MZC: Thank you very much, Rufina. I feel like I would like to be with you. That feeling of sharing this little moment with you and wanting to support you. You are wonderful, an inspiration full of light; I pray for you every day.

When the 1981 El Mozote massacre occurred, with its 809 victims, it was denied for the first time by both the Salvadoran and American governments, despite what many community and ecclesiastical leaders were telling the world. You, being the only survivor, had the courage to tell what happened in your village of twenty houses in front of the community square. You have been telling this story for eighteen years.

In 1990, you were the first to testify in a criminal complaint against the Atlacatl Battalion (trained by US advisers) by Pedro Chica Romero from La Joya, a village near El Mozote. Pedro witnessed in his small hamlet another murder of some of his relatives and neighbors by the Atlacatl Battalion. It was not until the 1992 El Salvador Peace Treaty that the United Nations appointed an Argentine Forensic Anthropology Team to excavate the area and finally begin the exhumation.

You have our admiration and affection, Rufina.

May I ask what motivates you to tell your heartbreaking story?

RA: I feel like I’m doing what God wants me to do, what I have all my desire to do. It is part of how I practice being Catholic, not a separate activity. My telling stories and talking to people comes from my heart and also from my pain, from my suffering for the loss of my husband, Domingo Claros, who was twenty-nine years old; my son, Cristino, nine, and my three daughters María Dolores, five, María Lillian, three; and María Isabel, eight months. I can’t even cry anymore. It’s true: my body produced so many tears that they are all gone. I speak to you; I speak for them, my family, my friends and my neighbors who can no longer speak. Although I am a simple person, I use my voice so that people do not forget what happened in El Mozote.

MZC: Would just two more questions be okay? What is your participation in the organized church? Do you consider yourself an “activist”?

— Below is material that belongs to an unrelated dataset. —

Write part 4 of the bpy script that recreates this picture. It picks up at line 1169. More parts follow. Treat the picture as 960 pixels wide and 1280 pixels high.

RA: I am a lay pastor of the Catholic Church in El Salvador; my faith is very important because it gives me love, as do my family and friends. My religion gives me the courage not to be afraid to speak out loud and my religion allows me to refresh myself spiritually. I like to lead “think tanks” where we talk about God’s relationship with our own lives. I have had so many visitors from all over the world; I really feel like I am destined to speak, and I am happy and serious to speak. I practice quiet prayer and I also have a time of reflection, but I would call myself an activist. I will never be silent about what is right and what is wrong, what is unjust abuse, unjust murder against good and innocent people. I publicly ask those responsible for the murders to publicly ask for our forgiveness. Yes, I am an activist and also a Catholic. I’m honest. I am not satisfied. However, I am also a person of faith, not just an activist.